NYC Mayor Bill de Blasio eliminating ‘talented and gifted program’; raises question if ‘accelerated programs’ are worth it

With NYC Public Schools eliminating talented and gifted programs, the question begs: should this be a nationwide removal?

With NYC Public Schools eliminating talented and gifted programs, the question begs: should this be a nationwide removal?

It was recently announced that the Mayor of New York City, Bill de Blasio, will be putting an end to the ‘Talented and Gifted’ (TAG) program in all public schools. According to Spectrum News NY1,  the main issue Mayor de Blasio and others have with the program is the fact that whether or not a student is admitted into the program is determined by a test that they take in the third grade. 

“As a lifelong educator, what we all know is that no single test should be determining any child’s future,” said Chancellor Meisha Porter during an appearance on WNYC.

Rather than the TAG program, New York City students will instead have ‘accelerated instruction’ beginning in fall of 2022. The program is said to serve 26 times more students than the TAG program, serving up to 60,000 students.  While many parents are on board with Mayor de Blasio’s decision, there are those who are completely opposed to him getting rid of the program and this whole situation has brought up many questions regarding the TAG program in general– a program that can be found across PGCPS elementary schools. 

What is the tag program and what are the benefits of being in it?

The Talented and Gifted program (TAG) is a program in which students take their four core classes (English, Mathematics, Social Studies, Science) at an accelerated level. The program helps to better prepare students for highschool and college by challenging them academically and by teaching them problem solving skills. Students are tested in the third and sometimes second grade for the program. 

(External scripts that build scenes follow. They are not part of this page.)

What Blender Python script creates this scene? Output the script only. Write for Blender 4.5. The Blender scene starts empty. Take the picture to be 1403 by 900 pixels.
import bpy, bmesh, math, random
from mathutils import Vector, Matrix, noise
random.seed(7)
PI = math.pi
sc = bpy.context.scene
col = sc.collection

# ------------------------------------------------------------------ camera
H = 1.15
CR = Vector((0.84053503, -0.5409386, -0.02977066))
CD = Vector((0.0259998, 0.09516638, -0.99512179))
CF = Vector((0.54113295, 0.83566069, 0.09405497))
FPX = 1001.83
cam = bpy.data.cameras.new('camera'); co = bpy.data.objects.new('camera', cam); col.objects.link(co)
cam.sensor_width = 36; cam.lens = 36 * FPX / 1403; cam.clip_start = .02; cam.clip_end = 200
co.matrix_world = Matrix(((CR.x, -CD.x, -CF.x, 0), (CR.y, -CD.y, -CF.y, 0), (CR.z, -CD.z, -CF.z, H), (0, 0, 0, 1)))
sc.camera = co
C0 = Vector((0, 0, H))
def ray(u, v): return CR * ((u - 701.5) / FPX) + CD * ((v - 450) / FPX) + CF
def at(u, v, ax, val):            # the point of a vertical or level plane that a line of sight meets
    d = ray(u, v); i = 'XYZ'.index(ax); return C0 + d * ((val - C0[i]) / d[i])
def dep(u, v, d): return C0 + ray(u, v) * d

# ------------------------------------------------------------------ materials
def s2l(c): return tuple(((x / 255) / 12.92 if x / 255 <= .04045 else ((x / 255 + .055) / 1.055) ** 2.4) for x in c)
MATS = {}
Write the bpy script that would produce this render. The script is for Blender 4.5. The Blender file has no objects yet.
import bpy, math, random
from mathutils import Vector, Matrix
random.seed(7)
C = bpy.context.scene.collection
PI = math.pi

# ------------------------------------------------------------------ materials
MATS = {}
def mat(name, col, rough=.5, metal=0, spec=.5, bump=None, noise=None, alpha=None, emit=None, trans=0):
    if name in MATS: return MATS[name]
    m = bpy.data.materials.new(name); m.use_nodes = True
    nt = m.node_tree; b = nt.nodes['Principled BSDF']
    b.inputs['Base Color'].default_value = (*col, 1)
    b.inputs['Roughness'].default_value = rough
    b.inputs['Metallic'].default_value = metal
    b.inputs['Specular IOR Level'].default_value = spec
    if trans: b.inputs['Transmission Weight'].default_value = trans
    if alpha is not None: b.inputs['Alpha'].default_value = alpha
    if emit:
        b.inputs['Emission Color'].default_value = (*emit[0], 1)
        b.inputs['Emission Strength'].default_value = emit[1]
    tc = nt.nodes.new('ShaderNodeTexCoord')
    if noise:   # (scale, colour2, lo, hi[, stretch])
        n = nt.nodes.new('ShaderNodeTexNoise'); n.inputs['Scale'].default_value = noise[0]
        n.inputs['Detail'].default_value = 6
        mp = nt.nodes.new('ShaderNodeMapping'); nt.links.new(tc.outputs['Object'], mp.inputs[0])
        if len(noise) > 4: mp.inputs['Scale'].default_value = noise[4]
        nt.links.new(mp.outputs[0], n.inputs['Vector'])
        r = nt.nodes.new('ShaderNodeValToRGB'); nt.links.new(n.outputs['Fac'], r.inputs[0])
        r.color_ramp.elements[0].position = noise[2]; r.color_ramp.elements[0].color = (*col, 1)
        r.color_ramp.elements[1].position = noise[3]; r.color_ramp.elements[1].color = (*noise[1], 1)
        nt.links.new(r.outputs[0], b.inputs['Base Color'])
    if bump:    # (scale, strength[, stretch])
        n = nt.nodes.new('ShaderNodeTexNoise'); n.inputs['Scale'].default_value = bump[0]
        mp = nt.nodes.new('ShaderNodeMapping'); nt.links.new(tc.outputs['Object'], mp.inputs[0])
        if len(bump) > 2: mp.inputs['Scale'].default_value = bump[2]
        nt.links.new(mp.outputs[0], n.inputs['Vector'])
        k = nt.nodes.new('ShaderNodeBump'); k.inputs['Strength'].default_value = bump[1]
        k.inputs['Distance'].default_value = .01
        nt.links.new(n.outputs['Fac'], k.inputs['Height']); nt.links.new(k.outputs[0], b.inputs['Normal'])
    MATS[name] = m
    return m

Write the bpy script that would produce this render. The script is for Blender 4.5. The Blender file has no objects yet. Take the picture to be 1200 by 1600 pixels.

In PGCPS schools specifically,  students are tested in the second or third grade or they may apply through a lottery process that chooses them based on their address. The program puts emphasis on World Language courses such as Spanish, Chinese, and Italian, and  in most cases, students are able to achieve a few of their highschool credits while in middle school through their advanced classes. 

Is it fair to test kids for the program at such a young age?

Many have voiced their opinions on this topic and the majority seem to agree that it is unfair to test kids for the program at such a young age. 

“There are so many more students who are gifted, who are talented, who are brilliant, who have special gifts, and I think this is the moment about creating opportunities for all students to demonstrate their powerful learning abilities and for teachers to really tap into those gifts,” said Porter in the WNYC interview. 

Many see the TAG program as being inefficient in choosing students because there may be students in the fifth or sixth grade who have the capacity to be in the TAG program but aren’t allowed in because they weren’t at that level in the second or third grade. 

Is the TAG program harmful for students?

The TAG program has been known to cause many issues among students. Entering the TAG program can make students feel pressure and it can divide students. Aaren (prefered not to give last name), a Junior at Parkdale has been in the program since the second grade. 

He explained that in his middle school, the TAG and AVID (Advancement Via Individual Determination) kids would often get into fights, and when asked if he felt pressure due to the program he replied especially from his parents. 

“The label ‘talented and gifted’ insinuated I was much more advanced than other kids,” Aaren explained. “And I was only in second grade when I joined the program. And now that I’m falling behind I feel like a burnout.” This is something that many students involved in the program tend to experience.

Accelerated instruction will continue to be implemented in the coming 2022-2023 and whether or not that program proves successful could determine whether or not other states follow suit in eliminating the TAG program.